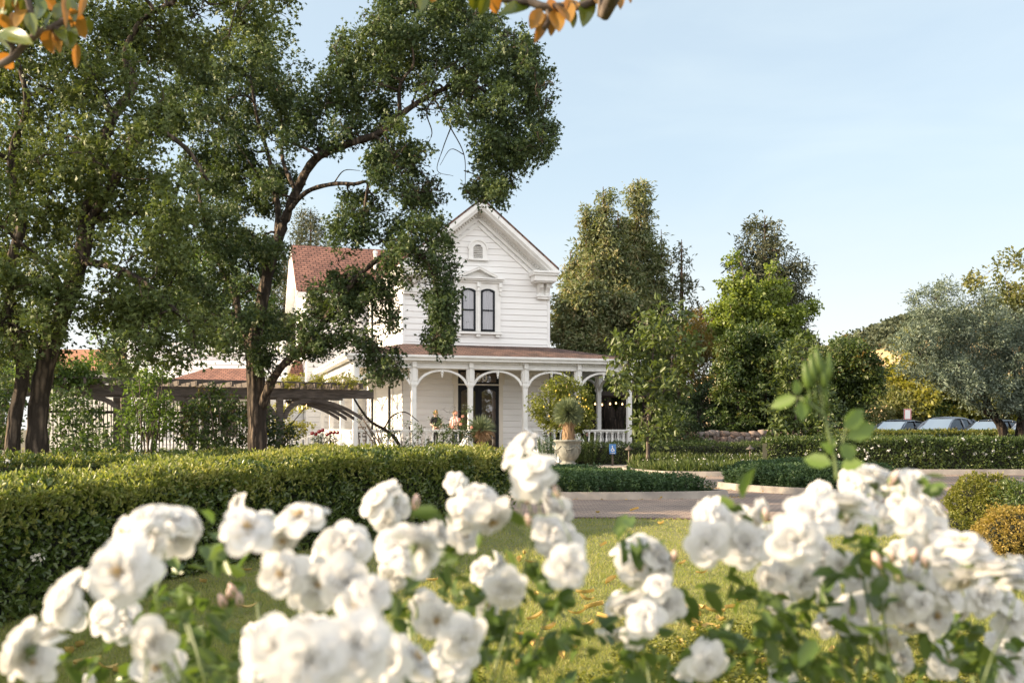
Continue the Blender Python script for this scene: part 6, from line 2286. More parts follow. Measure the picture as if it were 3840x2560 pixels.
# leaf litter caught along the kerbs
lp = []
for ring, k in ((S1[0], 150), (S2[0], 110), (S3[0], 80)):
    for _ in range(k):
        a = np.array(ring[random.randrange(len(ring))])
        c = np.mean(np.array(ring), 0)
        a = a + (a - c) / np.linalg.norm(a - c) * abs(random.gauss(0.05, .14)) + rng.normal(size=2) * .12
        lp.append((a[0], a[1], .012))
lp = np.array(lp)
k = len(lp)
V, Q = leaf_arrays(lp, unit(rng.normal(size=(k, 3)) * np.array([1, 1, .15])), unit(rng.normal(size=(k, 3)) * .3 + np.array([0, 0, 1])), rng.uniform(.03, .09, k), .03, 'leaf')
tag(quads('leaf_litter', V, Q, M['dead_leaf']), 'dry leaf bits swept along the kerbs of the islands', 'leaf litter', kind='stuff')

# bushes at the lower right
ball('boxwood_ball', 'round clipped golden boxwood ball at the right edge of the lawn', 'bush', gp(3690, 13.4) + np.array([0, 0, 0]), 0.50, M['boxwood'], 0.034, 15000, 4, .85)
ball('bush', 'dark green rose bush right of the boxwood ball', 'bush', gp(3850, 12.8), 0.45, M['hedge'], 0.04, 8000, 4, .9, gap=.25)
ball('bush', 'amber leaved low bush in front of the boxwood ball', 'bush', gp(3790, 11.0), 0.40, M['amber'], 0.032, 12000, 4, .75, gap=.2)
ball('bush', 'small yellow green sprig bush left of the boxwood ball', 'bush', gp(3570, 12.4), 0.24, M['boxwood'], 0.034, 9000, 4, .8, gap=.3)

# ------------------------------------------------------------------ cars
M['paint_blue'] = solid('dark_blue_paint', (.02, .03, .05), (.018, .027, .046), .18, 3, spec=.8)
M['paint_grey'] = solid('grey_blue_paint', (.16, .18, .21), (.15, .17, .20), .2, 3, spec=.8)
M['paint_black'] = solid('black_car_paint', (.014, .018, .024), None, .18, 3, spec=.8)
M['paint_silver'] = solid('silver_paint', (.34, .36, .39), None, .25, 3, metal=.5)
M['tyre'] = solid('tyre_rubber', (.02, .02, .02), None, .9, 10)
M['chrome'] = solid('chrome', (.75, .75, .76), (.68, .68, .7), .12, 3, metal=1)
M['lens'] = solid('lamp_lens', (.7, .72, .75), None, .08, 3)
M['seatcloth'] = solid('car_seats', (.05, .05, .055), None, .9, 5)


def make_car(label, loc, rz_, paint, suv=0.0, chrome=True):
    L = 4.7
    t = thing('parked_car', label, 'car', loc, rz_, 'cars parked in the court')
    hb, hr = 0.98 + .14 * suv, 1.46 + .24 * suv        # belt and roof heights
    # stations along x (front at -L/2): x, bottom, belt height, half width
    st_ = [(-2.35, .45, .62, .55), (-2.25, .30, .76, .78), (-1.9, .24, .88, .90), (-1.1, .22, hb - .02, .93), (-.2, .22, hb, .94), (.8, .22, hb + .02, .94), (1.6, .24, hb + .03, .92), (2.15, .30, hb - .02, .82), (2.35, .45, hb - .16, .66)]
    m = MB()
    m.sm = True
    ring = []
    for x, z0, zb, w in st_:
        ring.append([(x, -w * .9, z0), (x, -w, z0 + .12), (x, -w * 1.0, zb - .22), (x, -w * .95, zb - .04), (x, -w * .80, zb), (x, 0, zb + .035), (x, w * .80, zb), (x, w * .95, zb - .04), (x, w * 1.0, zb - .22), (x, w, z0 + .12), (x, w * .9, z0)])
    n = 11
    m.add([p for r in ring for p in r], [(i * n + k, (i + 1) * n + k, (i + 1) * n + (k + 1) % n, i * n + (k + 1) % n) for i in range(len(ring) - 1) for k in range(n)] + [tuple(range(n)), tuple(range(len(ring) * n - 1, len(ring) * n - n - 1, -1))])
    m.build('body', paint, t)
    # greenhouse: lower outline at the belt, upper at the roof
    xs_b = (-1.15, -.25, .75, 1.95)
    xr = (-.30, 0.05, .80, 1.35 + .15 * suv)
    wb, wr = .80, .60
    roof = MB()
    roof.sm = True
    pts = []
    prof = [(-.34, -.02), (-.1, .035), (.3, .05), (.8, .03), (1.2, -.02), (1.42 + .2 * suv, -.10)]
    for x, dz in prof:
        pts += [(x, -wr * 1.05, hr + dz - .06), (x, -wr * .85, hr + dz), (x, 0, hr + dz + .03), (x, wr * .85, hr + dz), (x, wr * 1.05, hr + dz - .06)]
    roof.add(pts, [(i * 5 + k, (i + 1) * 5 + k, (i + 1) * 5 + k + 1, i * 5 + k + 1) for i in range(len(prof) - 1) for k in range(4)])
    ro = roof.build('roof', paint, t)
    s_ = ro.modifiers.new('solid', 'SOLIDIFY')
    s_.thickness = .05
    for s in (-1, 1):
        for (xa, xb_) in ((-1.12, -.32), (.42, .38), (1.25, 1.05), (1.98, 1.40 + .2 * suv)):
            pil = MB()
            pil.tube([(xa, s * wb, hb), ((xa + xb_) / 2 - .02, s * (wb + wr) / 2 * 1.02, (hb + hr) / 2 + .02), (xb_, s * wr * 1.02, hr - .07)], [.05, .04, .035], 6)
            pil.build('pillar', paint, t)
    for s in (-1, 1):
        for xa, xb_, xc, xd in ((-1.02, .38, .36, -.32), (.46, 1.22, 1.03, .42), (1.30, 1.90, 1.36, 1.08)):
            g = MB()
            g.add([(xa, s * wb * .985, hb + .01), (xb_, s * wb * .985, hb + .01), (xc, s * wr * 1.01, hr - .09), (xd, s * wr * 1.01, hr - .09)], [(0, 1, 2, 3)])
            g.build('side_window', M['glass_dk'], t)
    for nm, xa, xb_ in (('windscreen', -1.13, -.34), ('rear_window', 2.0, 1.42 + .2 * suv)):
        g = MB()
        g.sm = True
        g.grid(lambda u, v: (xa + (xb_ - xa) * v - (.10 if nm == 'windscreen' else -.08) * (1 - (2 * u - 1) ** 2) * (1 - v * .6), (2 * u - 1) * (wb + (wr - wb) * v), hb + .0 + (hr - .05 - hb) * v), 7, 4)
        g.build(nm, M['glass_dk'], t)
    if chrome:
        c = MB()
        for s in (-1, 1):
            c.tube([(-1.10, s * (wb + .03), hb + .03), (-.36, s * (wr + .05), hr - .06), (.4, s * (wr + .055), hr - .015), (1.1, s * (wr + .05), hr - .06), (1.9, s * (wb + .02), hb + .06)], .014, 5)
        c.build('window_trim', M['chrome'], t)
    for s in (-1, 1):
        mr = MB()
        mr.sm = True
        mr.lathe([(.002, -.08), (.07, -.05), (.09, 0), (.07, .05), (.002, .08)], (-.85, s * 1.02, hb + .06), 10)
        mr.build('mirror', M['paint_black'], t)
        hl = MB()
        hl.bx(-2.29, -2.20, s * .62 - .16, s * .62 + .16, .62, .74)
        hl.build('headlight', M['lens'], t, bevel=.02)
    st2 = MB()
    for y in (-.4, .4):
        st2.bx(-.35, -.15, y - .22, y + .22, .6, hb + .22)
        st2.bx(-.30, -.20, y - .12, y + .12, hb + .22, hb + .38)
    st2.build('seats', M['seatcloth'], t)
    wm = MB()
    wm.sm = True
    wm.lathe([(.20, -.10), (.31, -.105), (.33, -.06), (.33, .06), (.31, .105), (.20, .10)], n=20, cap=False)
    rm = MB()
    rm.lathe([(.02, .09), (.20, .095), (.21, -.09), (.02, -.09)], n=14)
    wme, rme = wm.mesh('tyre', M['tyre']), rm.mesh('rim', M['paint_silver'])
    for x in (-1.45, 1.40):
        for s in (-1, 1):
            o = link('wheel', wme, t)
            o.location = (x, s * .86, .33)
            o.rotation_euler = (R(90), 0, 0)
            link('rim', rme, o)
    return t


for lab, x, Y, paint, suv, ch in (
        ('dark blue parked car with bright window trim, leftmost of the row', 3345, 49, 'paint_blue', .1, True),
        ('grey blue parked car with dark mirror, second from the left', 3520, 48, 'paint_grey', .6, False),
        ('black parked car partly behind the olive trunks', 3700, 47, 'paint_black', .05, False),
        ('silver parked car at the right edge behind the olive', 3880, 46.5, 'paint_silver', .5, True)):
    q = P(x, 0, Y)
    make_car(lab, (q[0] + .55, Y + .6, .36), R(38), M[paint], suv, ch)

# ------------------------------------------------------------------ people on the porch
M['skin'] = solid('skin', (.56, .36, .27), (.50, .31, .23), .5, 8)
M['hair_blond'] = solid('blond_hair', (.50, .30, .12), (.36, .20, .08), .6, 20)
M['hair_dark'] = solid('dark_hair', (.05, .03, .02), (.03, .02, .015), .6, 20)


def skin_mesh(name, verts, edges, mat, parent, sub=1):
    """one continuous skinned body: verts are (x, y, z, radius)"""
    me = bpy.data.meshes.new(name)
    me.from_pydata([v[:3] for v in verts], edges, [])
    me.materials.append(mat)
    o = link(name, me, parent)
    bq = bmesh.new()
    bq.from_mesh(me)
    bq.verts.layers.skin.verify()
    bq.to_mesh(me)
    bq.free()
    sk_ = o.modifiers.new('skin', 'SKIN')
    sk_.use_smooth_shade = True
    for i, v in enumerate(verts):
        r = v[3]
        me.skin_vertices[0].data[i].radius = (r, r if len(v) < 5 else v[4])
    me.skin_vertices[0].data[0].use_root = True
    s = o.modifiers.new('sub', 'SUBSURF')
    s.levels = sub
    s.render_levels = sub
    return o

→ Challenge
Leave out the pictures and repeat the lines from the start of the material through the line with "None, .9, 5)", inclusive.

→ The result
Continue the Blender Python script for this scene: part 6, from line 2286. More parts follow. Measure the picture as if it were 3840x2560 pixels.
# leaf litter caught along the kerbs
lp = []
for ring, k in ((S1[0], 150), (S2[0], 110), (S3[0], 80)):
    for _ in range(k):
        a = np.array(ring[random.randrange(len(ring))])
        c = np.mean(np.array(ring), 0)
        a = a + (a - c) / np.linalg.norm(a - c) * abs(random.gauss(0.05, .14)) + rng.normal(size=2) * .12
        lp.append((a[0], a[1], .012))
lp = np.array(lp)
k = len(lp)
V, Q = leaf_arrays(lp, unit(rng.normal(size=(k, 3)) * np.array([1, 1, .15])), unit(rng.normal(size=(k, 3)) * .3 + np.array([0, 0, 1])), rng.uniform(.03, .09, k), .03, 'leaf')
tag(quads('leaf_litter', V, Q, M['dead_leaf']), 'dry leaf bits swept along the kerbs of the islands', 'leaf litter', kind='stuff')

# bushes at the lower right
ball('boxwood_ball', 'round clipped golden boxwood ball at the right edge of the lawn', 'bush', gp(3690, 13.4) + np.array([0, 0, 0]), 0.50, M['boxwood'], 0.034, 15000, 4, .85)
ball('bush', 'dark green rose bush right of the boxwood ball', 'bush', gp(3850, 12.8), 0.45, M['hedge'], 0.04, 8000, 4, .9, gap=.25)
ball('bush', 'amber leaved low bush in front of the boxwood ball', 'bush', gp(3790, 11.0), 0.40, M['amber'], 0.032, 12000, 4, .75, gap=.2)
ball('bush', 'small yellow green sprig bush left of the boxwood ball', 'bush', gp(3570, 12.4), 0.24, M['boxwood'], 0.034, 9000, 4, .8, gap=.3)

# ------------------------------------------------------------------ cars
M['paint_blue'] = solid('dark_blue_paint', (.02, .03, .05), (.018, .027, .046), .18, 3, spec=.8)
M['paint_grey'] = solid('grey_blue_paint', (.16, .18, .21), (.15, .17, .20), .2, 3, spec=.8)
M['paint_black'] = solid('black_car_paint', (.014, .018, .024), None, .18, 3, spec=.8)
M['paint_silver'] = solid('silver_paint', (.34, .36, .39), None, .25, 3, metal=.5)
M['tyre'] = solid('tyre_rubber', (.02, .02, .02), None, .9, 10)
M['chrome'] = solid('chrome', (.75, .75, .76), (.68, .68, .7), .12, 3, metal=1)
M['lens'] = solid('lamp_lens', (.7, .72, .75), None, .08, 3)
M['seatcloth'] = solid('car_seats', (.05, .05, .055), None, .9, 5)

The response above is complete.